▶ TASK: In the records that follow, locate every line with "Blender" and extract it.

▶ EXERCISE DATA:
....
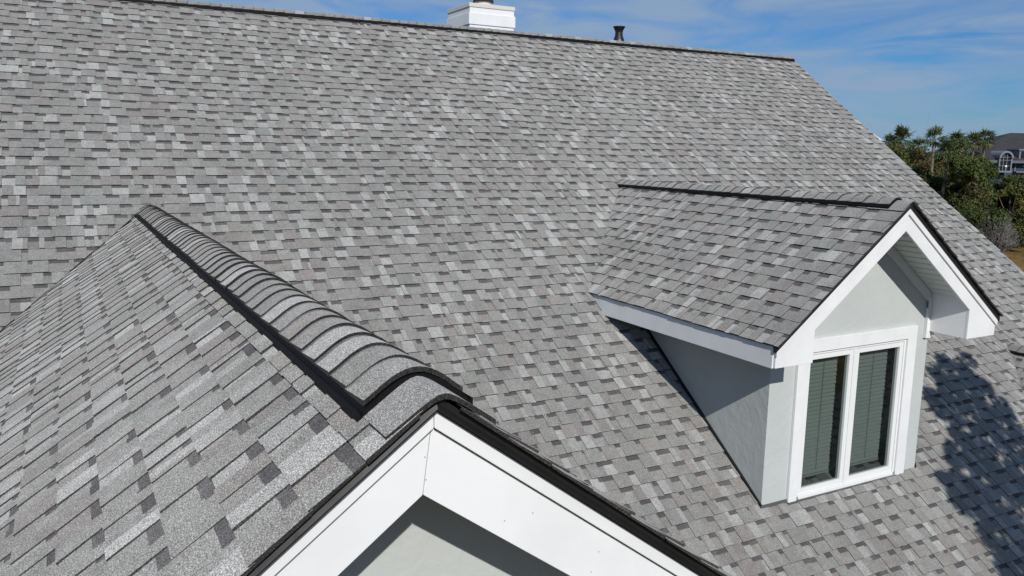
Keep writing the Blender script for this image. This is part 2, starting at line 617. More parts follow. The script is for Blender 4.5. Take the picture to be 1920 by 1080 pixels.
XG, ZG, YG, QG = -2.246, -2.23, -9.494, 0.742
YB = ZG / PM
def tilt(x, y, z):      # the wing's ridge rises slightly towards the front
    return (x, y, z + 0.074 * min(1.0, max(0.0, (y - YB) / (YG - YB))))
gable_wing(XG, ZG, YG, QG, 4.7, 31, tilt)
# rake boards, trim strips, drip edges and wall of the wing
OVG = 0.34
for s in (-1, 1):
    X = lambda a: XG + s * a
    hw = 4.75
    mb = MB()
    a0 = 0.0008
    mb.prism_y([(X(a0), ZG - 0.0055), (X(hw), ZG - 0.0055 - QG * hw), (X(hw), ZG - 0.146 - QG * (hw + s * 0.018)), (X(a0 - s * 0.018), ZG - 0.146)], YG + 0.004, YG + 0.026)
    for ax, az in (((0.014, -0.055), (0.012, -0.105)) if s < 0 else ((0.17, -0.115), (0.24, -0.06))) + ((0.42, -0.06), (0.40, -0.12), (0.78, -0.055), (0.80, -0.11), (1.2, -0.05), (1.22, -0.11)):
        n0 = len(mb.v)
        c = (X(ax), YG + 0.004, ZG + az - QG * ax)
        k = len(mb.v)
        for j in range(10):
            tt = j * math.pi / 5
            mb.v.append((c[0] + 0.0019 * math.cos(tt), c[1] - 0.0006, c[2] + 0.0019 * math.sin(tt)))
        mb.f.append(tuple(range(k, k + 10)))
        mb.c.append((1, 1, 1))
        mb.m.append(1)
    mb.build('rake_board', [M_WHITE, M_NAIL], house, bevel=0.0015)
    mb = MB()
    mb.prism_y([(X(a0), ZG + 0.036), (X(hw), ZG + 0.036 - QG * hw), (X(hw), ZG - 0.002 - QG * hw), (X(a0), ZG - 0.002)], YG - 0.012, YG + 0.0035)
    mb.build('rake_trim', M_WHITE, house, bevel=0.002)
    mb = MB()
    sh = 0.074
    mb.prism_y([(X(0), ZG + sh - 0.0045), (X(hw), ZG + sh - 0.0045 - QG * hw), (X(hw), ZG + 0.0375 - QG * hw), (X(0), ZG + 0.0375)], YG - 0.022, YG + 0.02)
    fl = lambda y, z0, z1: [(X(0), y, ZG + z0), (X(hw), y, ZG + z0 - QG * hw), (X(0), y, ZG + z1), (X(hw), y, ZG + z1 - QG * hw)]
    f0, f1 = fl(YG - 0.0215, 0.046, 0.056), fl(YG - 0.030, 0.040, 0.044)
    mb.hexa([f0[0], f0[1], f1[0], f1[1], f0[2], f0[3], f1[2], f1[3]])
    mb.build('drip_edge', M_BLACK, house)
mb = MB()
mb.prism_y([(XG, ZG + 0.0), (XG - 4.4, ZG - QG * 4.4), (XG - 4.4, GROUND), (XG + 4.4, GROUND), (XG + 4.4, ZG - QG * 4.4)], YG + OVG, YG + OVG + 0.15)
mb.box((XG - 4.4, YG + OVG + 0.15, GROUND), (XG - 4.25, -7.5, ZG - QG * 4.4))
mb.box((XG + 4.25, YG + OVG + 0.15, GROUND), (XG + 4.4, -7.5, ZG - QG * 4.4))
mb.build('gable_wall', M_SAGE, house)

mb = MB()     # added black strip for the dark slit where left slope meets main roof
va = Vector((XG, YB, ZG))
vd = Vector((-1, -QG / PM, -QG))
vs = Vector((QG, 0, 1)).normalized()
for i in range(24):
    t0, t1 = 0.10 + i * 0.18, 0.10 + (i + 1) * 0.18
    j = random.Random(i).uniform(-0.003, 0.003)
    p0, p1 = va + vd * t0, va + vd * t1
    wv = Vector((0.0045, -0.002, 0))
    up_ = Vector((0, 0, 0.017 + j))
    dn = Vector((0, 0, -0.02))
    mb.hexa([p0 - wv + dn, p0 + wv + dn, p1 - wv + dn, p1 + wv + dn, p0 - wv + up_, p0 + wv + up_, p1 - wv + up_, p1 + wv + up_])
mb.build('valley_dark_slit', M_FLASH, house, warp=tilt)
gable_wing(6.98, -3.905, -8.6, QG, 2.2, 61)
mb = MB()
mb.prism_y([(6.98, -3.95), (6.98 - 2.0, -3.95 - QG * 2.0), (6.98 - 2.0, GROUND), (6.98 + 2.0, GROUND), (6.98 + 2.0, -3.95 - QG * 2.0)], -8.3, -8.15)
mb.build('gable_wall', M_SAGE, house)

# ---- the dormer
XD, ZD, YD, YW, QD, WD = 3.038, -2.055, -6.695, -6.307, 0.757, 1.38
HD = math.hypot(1, QD)
YV = ZD / PM
rows = int(round(WD * HD / EXPO))
eD = WD * HD / rows
for s in (-1, 1):
    mb = MB()
    sd_ = 41 if s < 0 else 45
    rg = lambda v0, v1: (-0.042, (ZD - QD * v0 / HD) / PM - YD + 0.12)
    shingle_field(mb, (XD, YD, ZD + 0.014), (0, 1, 0), (s / HD, 0, -QD / HD), (s * QD / HD, 0, 1 / HD), rows, rg, sd_, light=0.17, e=eD, wide=1.1)
    if s > 0:
        mb.f = [f[::-1] for f in mb.f]
    mb.build('dormer_roof', M_SH, house, tint=True)
mb = MB()
t, d = 0.0, -0.022
hw = WD - 0.024
mb.prism_y([(XD, ZD + t), (XD - hw, ZD + t - QD * hw), (XD - hw, ZD + d - QD * hw), (XD, ZD + d), (XD + hw, ZD + d - QD * hw), (XD + hw, ZD + t - QD * hw)], YD + 0.004, YV + 0.1)
mb.build('dormer_roof_deck', M_DECK, house)
ridge_vent((XD, YV + 0.12, ZD + 0.014), (0, -1, 0), (1, 0, 0), QD, YV + 0.12 - YD - 0.10, 0.110, 51, house, starter=0.135, extra=0.02)
ZS = -1.208      # underside of the boxed eaves, below the dormer ridge
XI = 0.955
for s in (-1, 1):
    X = lambda a: XD + s * a
    mb = MB()
    mb.prism_y([(X(0.001), ZD - 0.042), (X(1.352), ZD - 0.042 - QD * 1.352), (X(1.352), ZD + ZS), (X(XI), ZD + ZS), (X(XI), ZD - 0.226 - QD * XI), (X(0.001), ZD - 0.226)], YD, YD + 0.022)
    mb.build('dormer_rake_board', M_WHITE, house, bevel=0.003)
    mb = MB()
    mb.prism_y([(X(0.001), ZD - 0.040), (X(1.358), ZD - 0.040 - QD * 1.358), (X(1.358), ZD - 0.092 - QD * 1.358), (X(0.001), ZD - 0.092)], YD - 0.016, YD - 0.0005)
    mb.build('dormer_rake_trim', M_WHITE, house, bevel=0.003)
    mb = MB()
    mb.prism_y([(X(0), ZD + 0.001), (X(1.375), ZD + 0.001 - QD * 1.375), (X(1.375), ZD - 0.0395 - QD * 1.375), (X(0), ZD - 0.0395)], YD - 0.022, YD + 0.0035)
    mb.build('dormer_drip_edge', M_BLACK, house)
    # eave return box between rake board and wall, then the soffit and fascia along the eave
    mb = MB()
    mb.prism_y([(X(1.34), ZD - 0.05 - QD * 1.34), (X(1.34), ZD + ZS + 0.002), (X(XI + 0.002), ZD + ZS + 0.002), (X(XI + 0.002), ZD - 0.05 - QD * XI)], YD + 0.0225, YW - 0.002)
    mb.build('dormer_eave_return', M_WHITE, house)
    mb = MB()
    a, b = sorted((X(1.34), X(0.987)))
    mb.box((a, YW + 0.001, ZD + ZS), (b, -4.0, ZD + ZS + 0.015))
    mb.build('dormer_soffit', M_SOFFIT, house)
    mb = MB()
    a, b = sorted((X(1.341), X(1.362)))
    mb.box((a, YD + 0.0225, ZD + ZS - 0.004), (b, -3.9, ZD + 0.002 - QD * 1.362))
    mb.build('dormer_fascia', M_WHITE, house, bevel=0.002)
    # sloping soffit of grooved vinyl planks under the rake
    mb = MB()
    npl = 14
    for i in range(npl):
        x0, x1 = XI * i / npl, XI * (i + 1) / npl - 0.008
        h0 = -0.118
        mb.prism_y([(X(x0), ZD + h0 - QD * x0), (X(x1), ZD + h0 - QD * x1), (X(x1), ZD + h0 - 0.012 - QD * x1), (X(x0), ZD + h0 - 0.012 - QD * x0 - 0.004)], YD + 0.0225, YW - 0.001)
    mb.prism_y([(X(0), ZD - 0.095), (X(XI), ZD - 0.095 - QD * XI), (X(XI), ZD - 0.112 - QD * XI), (X(0), ZD - 0.112)], YD + 0.0225, YW - 0.001, 1)
    mb.build('dormer_soffit', [M_SOFFIT, M_FLASH], house)
    # frieze board against the wall, ending in a plumb block
    mb = MB()
    mb.prism_y([(X(0), ZD - 0.136), (X(0.985), ZD - 0.136 - QD * 0.985), (X(0.985), ZD - 0.232 - QD * 0.985), (X(0), ZD - 0.232)], YW - 0.022, YW - 0.0015)
    mb.build('dormer_frieze', M_FRIEZE, house)
    mb = MB()
    a, b = sorted((X(0.915), X(0.988)))
    mb.box((a, YW - 0.03, ZD - 1.272), (b, YW - 0.0225, ZD - 0.90))
    mb.box((a, YW - 0.0225, ZD - 1.272), (b, YW - 0.0012, ZD - 0.99))
    mb.build('dormer_corner_block', M_WHITE, house)
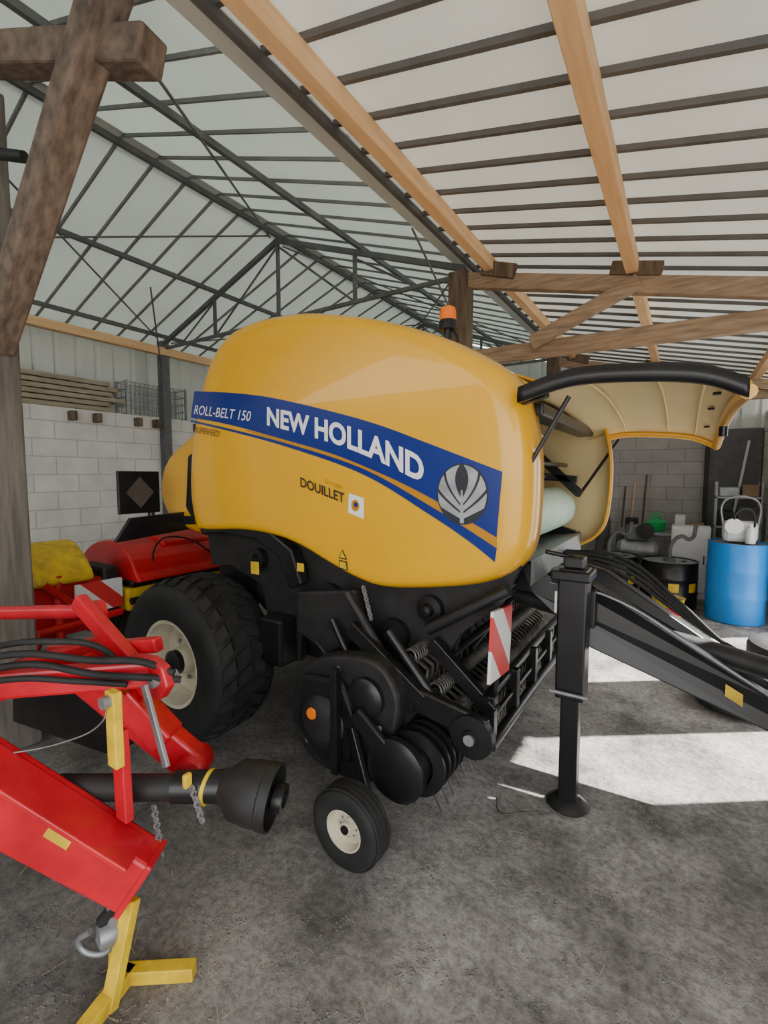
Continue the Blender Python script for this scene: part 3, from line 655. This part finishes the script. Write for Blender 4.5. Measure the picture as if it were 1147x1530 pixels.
....
▶ REPLY:
Keep writing the Blender script for this image. This is part 2, starting at line 617. More parts follow. The script is for Blender 4.5. Take the picture to be 1920 by 1080 pixels.
Continue the Blender Python script for this scene: part 3, from line 655. This part finishes the script. Write for Blender 4.5. Measure the picture as if it were 1147x1530 pixels.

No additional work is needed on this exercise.